In his erudite new biography of Clive Staples Lewis, Alan Jacobs estimates that from 1949 to 1955, Lewis wrote 600,000 words of prose (not counting work on his book on 16th-century literature).
In anticipation of the new movie “The Lion, the Witch, and the Wardrobe,” Harper Collins is releasing all of them, and then some. One hundred and seventy books on, by, or about the famous author and defender of Christianity are being pumped into 60 countries in time for the Dec. 9 premiere.
It’s a stack tall enough to give even the most voracious bookworm vertigo. The result, though, is that readers can satisfy their taste for almost any aspect of Lewis’s life, letters, or arcana (the “Narnia Cookbook,” anyone?).

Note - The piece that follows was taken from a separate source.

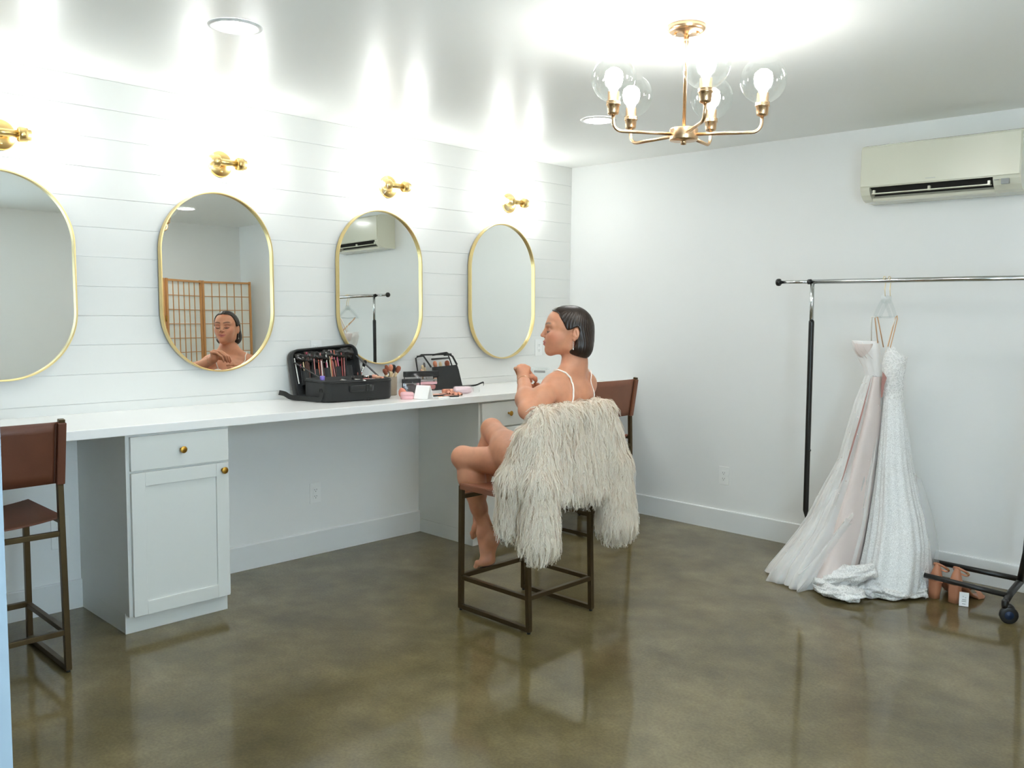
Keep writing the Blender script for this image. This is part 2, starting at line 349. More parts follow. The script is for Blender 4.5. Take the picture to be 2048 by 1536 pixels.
# ------------------------------------------------------------------ oval mirrors
def pill(w, h, n=56):
    r = w/2; s = h/2-r; out = []
    for k in range(n+1):
        a = PI*k/n; out.append((r*math.cos(a), s+r*math.sin(a)))
    for k in range(n+1):
        a = PI+PI*k/n; out.append((r*math.cos(a), -s+r*math.sin(a)))
    return out
def mirror():
    t = thing('pill_mirror', (0, 0, 0), 'x', 'mirror', 0, 'pill-shaped vanity mirrors')
    Wm, Hm = .622, .918
    o1, o2 = pill(Wm, Hm), pill(Wm-.014, Hm-.014)
    def ring(p, x): return [(x, a, b) for a, b in p]
    MB().loft([ring(o1, -.014), ring(o1, .0145), ring(pill(Wm-.002, Hm-.002), .0155), ring(pill(Wm-.012, Hm-.012), .0155), ring(o2, .0145), ring(o2, -.010)], True, False).obj('frame', 'gold', t)
    p = pill(Wm-.013, Hm-.013); g = MB(); n = len(p)
    g.add(ring(p, 0.0)+ring(p, -.012), [tuple(range(n)), tuple(range(n, 2*n))[::-1]]+[(i, i+n, (i+1) % n+n, (i+1) % n) for i in range(n)])
    g.obj('mirror_glass', 'mirror', t); return t
MIRR = [((.030, -3.840), .018, 0.0, 'pill-shaped gold-framed mirror cut by the left edge, above the leftmost stool'),
        ((.030, -2.825), .018, .006, 'pill-shaped gold-framed mirror reflecting the woman and the wooden screen'),
        ((.030, -1.785), .0165, -.012, 'pill-shaped gold-framed mirror reflecting the air conditioner and clothes rack'),
        ((.030, -.745), .017, 0.0, 'pill-shaped gold-framed mirror farthest away, showing only blank wall')]
m0 = mirror()
for i, ((x, y), th, ph, lab) in enumerate(MIRR):
    o = m0 if i == 0 else dup(m0)
    n = Vector((1, ph, th)).normalized(); u = Vector((0, 0, 1)); u = (u-n*u.dot(n)).normalized(); v = u.cross(n)
    o.matrix_world = Matrix([[n[k], v[k], u[k], (x, y, 1.549)[k]] for k in range(3)]+[[0, 0, 0, 1]]); o['label'] = lab

# ------------------------------------------------------------------ sconces (axis along the wall, two globes)
def globe_prof(r, cut, bot, n=14):
    a0 = math.asin(bot/r); a1 = PI-math.asin(cut/r); pr = []
    for k in range(n+1):
        a = a0+(a1-a0)*k/n; pr.append((r*math.sin(a), -r*math.cos(a)))
    return pr
def sconce():
    t = thing('wall_sconce', (0, 0, 0), 'x', 'wall lamp', 0, 'brass two-globe wall lamps')
    RX = Matrix.Rotation(PI/2, 4, 'Y')
    MB().lathe([(.066, 0), (.066, .010), (.060, .017), (.020, .020), (0, .020)], n=32, M=RX).obj('backplate', 'brass', t)
    MB().lathe([(.005, 0), (.005, .005), (0, .006)], (.0185, 0, -.038), 10, RX).obj('screw', 'brass', t)
    MB().lathe([(.013, .018), (.011, .03), (.011, .085)], n=16, M=RX).obj('arm', 'brass', t)
    MB().tube([(.085, -.062, 0), (.085, .062, 0)], .0165, 18).obj('crossbar', 'brass', t)
    for s in (-1, 1):
        R = Matrix.Rotation(-s*PI/2, 4, 'X')
        MB().lathe([(.0165, .046), (.031, .050), (.033, .054), (.033, .082), (.026, .084), (.026, .098), (0, .098)], (.085, 0, 0), 24, R).obj('socket', 'brass', t)
        gl = MB().lathe(globe_prof(.088, .03, .028), (.085, s*.168, 0), 28, R, cap=False).obj('glass_globe', 'glass', t)
        MB().lathe([(.012, .098), (.014, .115), (.026, .138), (.030, .156), (.026, .174), (.012, .185), (0, .187)], (.085, 0, 0), 18, R).obj('bulb', 'bulb', t)
    return t
sc0 = sconce()
for i, (y, lab) in enumerate(((-3.815, 'brass wall lamp cut off at the left edge above the nearest mirror'), (-2.795, 'brass wall lamp above the mirror that reflects the woman'),
                              (-1.71, 'brass wall lamp above the mirror that reflects the air conditioner'), (-.667, 'brass wall lamp above the farthest mirror near the corner'))):
    o = sc0 if i == 0 else dup(sc0)
    o.location = (0, y, 2.155); o['label'] = lab

# ------------------------------------------------------------------ chandelier
def chandelier():
    t = thing('chandelier', (2.433, -2.226, HC), 'champagne bronze chandelier with five clear glass globes hanging from the ceiling', 'chandelier')
    z = lambda w: w-HC
    MB().lathe([(.070, 0), (.070, -.014), (.064, -.020), (.058, -.024), (.020, -.024), (.014, -.030), (0, -.030)], n=36).obj('canopy', 'rosegold', t)
    for s in (-1, 1): MB().lathe([(.005, 0), (.005, -.010), (0, -.012)], (s*.036, s*.020, -.024), 10).obj('canopy_screw', 'rosegold', t)
    MB().lathe([(.0095, -.03), (.0095, -.062), (.0065, -.066), (.0065, z(2.10))], n=14).obj('stem', 'rosegold', t)
    MB().lathe([(0, z(2.110)), (.020, z(2.110)), (.022, z(2.105)), (.050, z(2.104)), (.052, z(2.100)), (.052, z(2.064)), (.050, z(2.060)), (.012, z(2.060)), (.010, z(2.056)), (.010, z(2.046)), (0, z(2.044))], n=36).obj('hub', 'rosegold', t)
    for k, (a, R) in enumerate(((31, .278), (100, .262), (175, .262), (236, .275), (319, .258))):
        c, s = math.cos(math.radians(a)), math.sin(math.radians(a)); zz = z(2.082)
        pts = [(.045, zz)]+[(R-.035, zz)]+[(R-.035+.035*math.sin(b), zz+.035-.035*math.cos(b)) for b in [PI/2*j/6 for j in range(1, 7)]]+[(R, zz+.062)]
        ar = MB().tube([(p*c, p*s, q) for p, q in pts], .0062, 12).obj('arm', 'rosegold', t)
        cx = (R*c, R*s, zz+.055)
        MB().lathe([(.010, 0), (.019, .004), (.021, .010), (.0225, .034), (.026, .036), (.026, .041), (.0245, .043), (.0255, .046), (.0255, .050), (.021, .052), (.021, .083), (0, .083)], cx, 24).obj('socket', 'rosegold', ar)
        MB().lathe(globe_prof(.083, .046, .024), (cx[0], cx[1], cx[2]+.130), 30, cap=False).obj('glass_globe', 'glass', ar)
        MB().lathe([(.014, .083), (.016, .092), (.030, .114), (.034, .134), (.030, .154), (.016, .166), (0, .168)], cx, 20).obj('bulb', 'bulb2', ar)
chandelier()

# ------------------------------------------------------------------ air conditioner
def aircon():
    t = thing('air_conditioner', (2.245, 0, 2.04), 'ivory wall-mounted air conditioner high on the far wall', 'air conditioner')
    L = .79
    def pr(y, z): return (-y, z)
    prof = [(0, .305), (-.15, .305), (-.185, .296), (-.196, .275), (-.196, .09), (-.192, .062), (-.176, .034), (-.150, .012), (-.115, .002), (0, .0)]
    # body with the outlet slot left open
    body = MB(); x0, x1 = .050, L-.125
    body.prism(prof, 0, 0, x0); body.prism(prof, 0, x1, L)
    body.prism([(0, .305), (-.15, .305), (-.185, .296), (-.196, .275), (-.196, .074), (-.12, .074), (-.06, .03), (0, .03)], 0, x0, x1)
    body.prism([(0, .03), (-.06, .03), (-.118, .034), (-.139, .020), (-.133, .006), (-.115, .002), (0, .0)], 0, x0, x1)
    body.obj('housing', 'acw', t)
    MB().prism([(-.05, .028), (-.118, .036), (-.185, .073), (-.12, .0745)], 0, x0+.002, x1-.002).obj('air_outlet', 'acd', t)
    fp = MB(); fp.box((.004, -.203, .078), (L-.004, -.196, .288), .003, seg=2); fp.obj('front_panel', 'acw', t)
    MT['grey_pale'] = mat('pale_grey_print', rgb(196, 197, 188), .4)
    MB().bar((x0+.012, -.176, .040), (x1-.012, -.176, .040), .030, .005, .001).obj('louver', 'acw', t)
    for x in (x0+.02, (x0+x1)/2, x1-.02): MB().box((x-.006, -.184, .036), (x+.006, -.168, .060), .001).obj('louver_bracket', 'acw', t)
    MB().box((L-.085, -.2005, .036), (L-.050, -.180, .062)).obj('display_window', 'grey', t)
    MB().box((L-.118, -.1978, .0575), (L-.097, -.190, .0600)).obj('printed_mark', 'grey', t)
    MB().box((.345, -.2036, .094), (.395, -.202, .099)).obj('maker_mark', 'grey_pale', t)
    return t
aircon()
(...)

Among the cascade of books are three new biographies of Lewis that share a Christian perspective, but are very different in their approach.
The Narnian, by Professor Jacobs of Illinois’s Wheaton College, which houses Lewis’s papers, is the most impressive, and is designed for readers who want to get to know Lewis the scholar and theologian.

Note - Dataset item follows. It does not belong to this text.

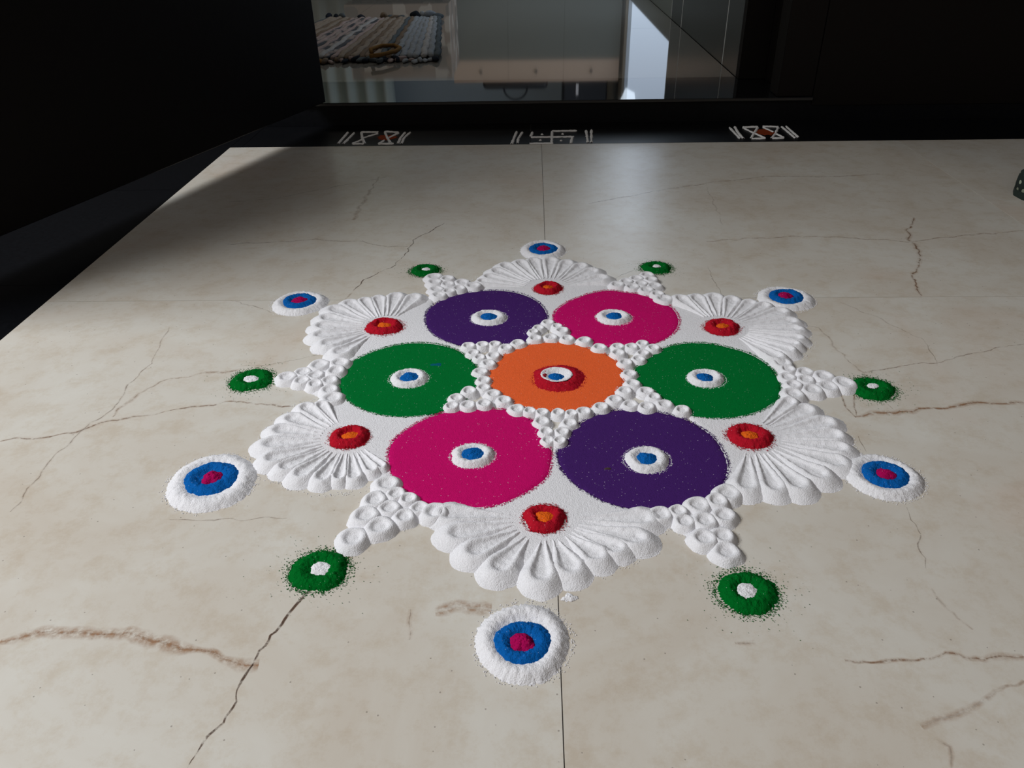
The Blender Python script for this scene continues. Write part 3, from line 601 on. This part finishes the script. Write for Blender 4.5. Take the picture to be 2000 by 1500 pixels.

Jacobs says he’s less interested in what Lewis (who was known to all as “Jack”) did on any given day, than in “the life of the mind, the story of an imagination.” While he follows a chronological format through Lewis’s childhood, the early death of his mother, schooling, and service in World War I, once Lewis is ensconced as a don at Oxford, Jacobs jumps around to themes that most interest him.